What to work on: Keep only the lines from the top of the listing through the one with "0, 0.05, 80)", and reproduce them unaltered.

Collected material:
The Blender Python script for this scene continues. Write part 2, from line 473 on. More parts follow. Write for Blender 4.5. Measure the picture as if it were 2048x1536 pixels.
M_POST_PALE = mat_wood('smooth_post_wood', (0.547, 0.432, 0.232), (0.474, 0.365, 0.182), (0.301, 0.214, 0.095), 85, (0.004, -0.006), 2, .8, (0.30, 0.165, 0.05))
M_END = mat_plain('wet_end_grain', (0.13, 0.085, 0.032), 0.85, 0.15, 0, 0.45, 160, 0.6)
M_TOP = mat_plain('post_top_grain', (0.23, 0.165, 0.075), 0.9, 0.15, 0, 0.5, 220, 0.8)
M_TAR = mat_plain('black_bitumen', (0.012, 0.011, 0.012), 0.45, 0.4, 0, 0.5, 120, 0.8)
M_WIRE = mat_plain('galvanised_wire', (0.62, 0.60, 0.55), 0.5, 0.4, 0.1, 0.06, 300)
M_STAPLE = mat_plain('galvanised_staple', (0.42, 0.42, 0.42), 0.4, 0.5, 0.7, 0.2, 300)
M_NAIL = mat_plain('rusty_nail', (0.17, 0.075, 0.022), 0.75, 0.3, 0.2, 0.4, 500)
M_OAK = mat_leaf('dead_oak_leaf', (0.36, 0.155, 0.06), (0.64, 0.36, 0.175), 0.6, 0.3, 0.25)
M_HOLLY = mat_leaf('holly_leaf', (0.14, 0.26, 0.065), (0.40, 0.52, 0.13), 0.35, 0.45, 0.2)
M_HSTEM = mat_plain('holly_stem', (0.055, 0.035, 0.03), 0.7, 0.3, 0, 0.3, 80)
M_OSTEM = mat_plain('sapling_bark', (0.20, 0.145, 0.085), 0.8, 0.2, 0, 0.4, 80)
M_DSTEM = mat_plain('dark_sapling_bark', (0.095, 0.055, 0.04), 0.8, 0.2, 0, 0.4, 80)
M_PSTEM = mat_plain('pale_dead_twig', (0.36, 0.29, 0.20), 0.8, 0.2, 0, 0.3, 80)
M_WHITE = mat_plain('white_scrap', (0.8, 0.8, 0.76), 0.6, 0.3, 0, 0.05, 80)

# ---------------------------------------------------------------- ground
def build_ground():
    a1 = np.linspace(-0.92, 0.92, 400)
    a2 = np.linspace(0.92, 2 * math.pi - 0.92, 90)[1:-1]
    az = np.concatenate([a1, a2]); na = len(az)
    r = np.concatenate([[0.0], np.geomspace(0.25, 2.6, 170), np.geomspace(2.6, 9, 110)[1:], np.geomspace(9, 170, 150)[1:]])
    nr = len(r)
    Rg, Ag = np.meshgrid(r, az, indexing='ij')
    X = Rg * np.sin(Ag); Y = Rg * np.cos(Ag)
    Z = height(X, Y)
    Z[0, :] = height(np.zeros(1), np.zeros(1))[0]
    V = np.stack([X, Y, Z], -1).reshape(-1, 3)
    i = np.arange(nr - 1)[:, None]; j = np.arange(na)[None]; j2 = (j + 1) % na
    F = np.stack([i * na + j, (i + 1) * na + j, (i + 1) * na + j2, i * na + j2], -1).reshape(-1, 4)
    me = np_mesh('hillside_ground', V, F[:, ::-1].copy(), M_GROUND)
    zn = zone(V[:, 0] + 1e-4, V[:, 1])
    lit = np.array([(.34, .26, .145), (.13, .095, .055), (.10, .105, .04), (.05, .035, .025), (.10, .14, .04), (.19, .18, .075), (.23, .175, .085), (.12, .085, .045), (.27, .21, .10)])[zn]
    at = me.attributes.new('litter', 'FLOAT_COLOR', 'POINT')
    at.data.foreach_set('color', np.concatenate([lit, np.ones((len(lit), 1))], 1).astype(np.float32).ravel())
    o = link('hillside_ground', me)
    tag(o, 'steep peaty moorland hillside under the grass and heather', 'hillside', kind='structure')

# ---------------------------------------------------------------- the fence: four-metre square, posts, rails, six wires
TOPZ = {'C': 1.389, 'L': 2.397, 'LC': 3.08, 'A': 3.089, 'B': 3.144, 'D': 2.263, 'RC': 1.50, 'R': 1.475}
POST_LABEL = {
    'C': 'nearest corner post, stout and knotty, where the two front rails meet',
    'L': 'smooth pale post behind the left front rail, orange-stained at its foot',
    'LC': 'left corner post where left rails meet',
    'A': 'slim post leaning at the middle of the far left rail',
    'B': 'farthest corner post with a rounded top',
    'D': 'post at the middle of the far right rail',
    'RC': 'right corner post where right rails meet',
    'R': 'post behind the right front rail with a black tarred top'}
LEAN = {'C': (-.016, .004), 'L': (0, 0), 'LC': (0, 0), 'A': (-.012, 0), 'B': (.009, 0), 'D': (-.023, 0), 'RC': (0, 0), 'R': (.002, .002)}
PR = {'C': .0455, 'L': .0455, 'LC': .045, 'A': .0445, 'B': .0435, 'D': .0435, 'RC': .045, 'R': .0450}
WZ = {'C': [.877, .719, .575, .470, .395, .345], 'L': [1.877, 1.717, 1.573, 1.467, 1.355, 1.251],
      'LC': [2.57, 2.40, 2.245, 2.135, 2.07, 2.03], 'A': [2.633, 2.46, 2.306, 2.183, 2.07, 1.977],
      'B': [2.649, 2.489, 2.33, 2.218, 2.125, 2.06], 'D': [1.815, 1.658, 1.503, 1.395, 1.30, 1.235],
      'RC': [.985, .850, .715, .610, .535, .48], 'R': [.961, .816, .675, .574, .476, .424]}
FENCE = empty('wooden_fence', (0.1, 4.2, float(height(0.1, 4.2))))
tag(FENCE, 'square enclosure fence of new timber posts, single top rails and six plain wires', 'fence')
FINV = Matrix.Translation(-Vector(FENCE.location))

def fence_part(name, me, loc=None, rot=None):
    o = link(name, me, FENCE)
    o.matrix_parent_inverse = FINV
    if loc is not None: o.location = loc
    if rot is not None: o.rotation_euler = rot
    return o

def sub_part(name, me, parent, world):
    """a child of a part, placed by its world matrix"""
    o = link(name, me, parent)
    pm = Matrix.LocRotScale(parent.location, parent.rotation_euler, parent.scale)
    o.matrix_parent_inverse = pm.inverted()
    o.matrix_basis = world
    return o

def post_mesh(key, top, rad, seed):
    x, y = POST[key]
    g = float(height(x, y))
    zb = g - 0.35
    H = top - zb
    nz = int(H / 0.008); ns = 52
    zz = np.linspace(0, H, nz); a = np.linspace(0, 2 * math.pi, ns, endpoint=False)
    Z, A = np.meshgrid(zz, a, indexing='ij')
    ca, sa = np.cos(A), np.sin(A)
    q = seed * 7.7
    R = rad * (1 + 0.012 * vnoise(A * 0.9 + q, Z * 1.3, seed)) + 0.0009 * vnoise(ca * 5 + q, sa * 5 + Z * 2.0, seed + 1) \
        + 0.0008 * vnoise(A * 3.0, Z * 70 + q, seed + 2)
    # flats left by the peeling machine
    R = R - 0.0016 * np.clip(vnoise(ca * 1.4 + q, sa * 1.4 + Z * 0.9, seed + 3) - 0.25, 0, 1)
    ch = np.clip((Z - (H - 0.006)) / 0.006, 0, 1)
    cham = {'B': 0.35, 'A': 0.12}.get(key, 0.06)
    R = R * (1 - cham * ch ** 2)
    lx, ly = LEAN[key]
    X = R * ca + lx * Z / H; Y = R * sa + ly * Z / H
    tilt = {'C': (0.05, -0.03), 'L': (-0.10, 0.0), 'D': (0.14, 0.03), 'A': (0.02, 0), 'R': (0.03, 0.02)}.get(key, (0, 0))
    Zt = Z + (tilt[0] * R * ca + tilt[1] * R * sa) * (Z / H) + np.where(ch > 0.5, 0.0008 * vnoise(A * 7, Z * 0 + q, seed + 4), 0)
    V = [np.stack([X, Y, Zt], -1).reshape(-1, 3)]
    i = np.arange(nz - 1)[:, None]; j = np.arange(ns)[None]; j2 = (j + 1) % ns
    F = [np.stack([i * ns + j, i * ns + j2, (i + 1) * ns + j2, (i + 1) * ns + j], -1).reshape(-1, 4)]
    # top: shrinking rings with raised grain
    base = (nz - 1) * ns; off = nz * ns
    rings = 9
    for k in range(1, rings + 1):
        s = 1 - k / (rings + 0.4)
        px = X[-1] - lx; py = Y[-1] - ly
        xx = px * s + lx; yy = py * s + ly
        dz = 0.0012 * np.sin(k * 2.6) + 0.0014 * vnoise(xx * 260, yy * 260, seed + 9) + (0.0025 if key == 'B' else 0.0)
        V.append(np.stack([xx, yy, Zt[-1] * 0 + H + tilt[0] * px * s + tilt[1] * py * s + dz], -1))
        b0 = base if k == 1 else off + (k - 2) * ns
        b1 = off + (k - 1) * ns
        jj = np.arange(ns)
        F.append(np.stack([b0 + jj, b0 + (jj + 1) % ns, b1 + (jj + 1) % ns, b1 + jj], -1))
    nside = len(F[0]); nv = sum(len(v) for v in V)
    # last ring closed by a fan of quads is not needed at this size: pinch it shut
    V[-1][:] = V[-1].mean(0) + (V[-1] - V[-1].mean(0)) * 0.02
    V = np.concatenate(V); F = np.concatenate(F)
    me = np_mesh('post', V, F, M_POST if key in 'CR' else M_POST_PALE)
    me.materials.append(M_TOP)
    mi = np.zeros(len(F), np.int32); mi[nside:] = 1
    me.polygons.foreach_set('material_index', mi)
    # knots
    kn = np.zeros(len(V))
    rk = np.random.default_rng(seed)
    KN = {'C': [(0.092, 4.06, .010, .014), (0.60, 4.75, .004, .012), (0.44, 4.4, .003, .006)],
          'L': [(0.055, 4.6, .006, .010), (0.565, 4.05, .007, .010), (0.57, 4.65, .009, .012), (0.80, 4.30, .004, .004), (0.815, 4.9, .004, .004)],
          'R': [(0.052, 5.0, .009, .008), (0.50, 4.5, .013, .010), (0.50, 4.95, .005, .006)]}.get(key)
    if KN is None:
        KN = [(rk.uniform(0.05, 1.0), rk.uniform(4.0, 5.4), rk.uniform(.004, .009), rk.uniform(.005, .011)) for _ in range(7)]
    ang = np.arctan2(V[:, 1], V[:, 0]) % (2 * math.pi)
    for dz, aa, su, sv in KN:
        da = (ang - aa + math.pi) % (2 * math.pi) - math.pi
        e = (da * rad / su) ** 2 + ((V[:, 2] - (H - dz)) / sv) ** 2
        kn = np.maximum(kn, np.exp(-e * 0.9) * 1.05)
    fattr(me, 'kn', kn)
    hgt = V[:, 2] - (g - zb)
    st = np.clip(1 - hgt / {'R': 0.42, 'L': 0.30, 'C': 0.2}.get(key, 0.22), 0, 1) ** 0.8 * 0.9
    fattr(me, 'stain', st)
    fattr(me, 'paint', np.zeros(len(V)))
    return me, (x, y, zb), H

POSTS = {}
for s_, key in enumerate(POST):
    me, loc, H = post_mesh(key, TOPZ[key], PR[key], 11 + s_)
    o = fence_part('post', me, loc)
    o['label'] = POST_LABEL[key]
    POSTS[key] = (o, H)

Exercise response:
The Blender Python script for this scene continues. Write part 2, from line 473 on. More parts follow. Write for Blender 4.5. Measure the picture as if it were 2048x1536 pixels.
M_POST_PALE = mat_wood('smooth_post_wood', (0.547, 0.432, 0.232), (0.474, 0.365, 0.182), (0.301, 0.214, 0.095), 85, (0.004, -0.006), 2, .8, (0.30, 0.165, 0.05))
M_END = mat_plain('wet_end_grain', (0.13, 0.085, 0.032), 0.85, 0.15, 0, 0.45, 160, 0.6)
M_TOP = mat_plain('post_top_grain', (0.23, 0.165, 0.075), 0.9, 0.15, 0, 0.5, 220, 0.8)
M_TAR = mat_plain('black_bitumen', (0.012, 0.011, 0.012), 0.45, 0.4, 0, 0.5, 120, 0.8)
M_WIRE = mat_plain('galvanised_wire', (0.62, 0.60, 0.55), 0.5, 0.4, 0.1, 0.06, 300)
M_STAPLE = mat_plain('galvanised_staple', (0.42, 0.42, 0.42), 0.4, 0.5, 0.7, 0.2, 300)
M_NAIL = mat_plain('rusty_nail', (0.17, 0.075, 0.022), 0.75, 0.3, 0.2, 0.4, 500)
M_OAK = mat_leaf('dead_oak_leaf', (0.36, 0.155, 0.06), (0.64, 0.36, 0.175), 0.6, 0.3, 0.25)
M_HOLLY = mat_leaf('holly_leaf', (0.14, 0.26, 0.065), (0.40, 0.52, 0.13), 0.35, 0.45, 0.2)
M_HSTEM = mat_plain('holly_stem', (0.055, 0.035, 0.03), 0.7, 0.3, 0, 0.3, 80)
M_OSTEM = mat_plain('sapling_bark', (0.20, 0.145, 0.085), 0.8, 0.2, 0, 0.4, 80)
M_DSTEM = mat_plain('dark_sapling_bark', (0.095, 0.055, 0.04), 0.8, 0.2, 0, 0.4, 80)
M_PSTEM = mat_plain('pale_dead_twig', (0.36, 0.29, 0.20), 0.8, 0.2, 0, 0.3, 80)
M_WHITE = mat_plain('white_scrap', (0.8, 0.8, 0.76), 0.6, 0.3, 0, 0.05, 80)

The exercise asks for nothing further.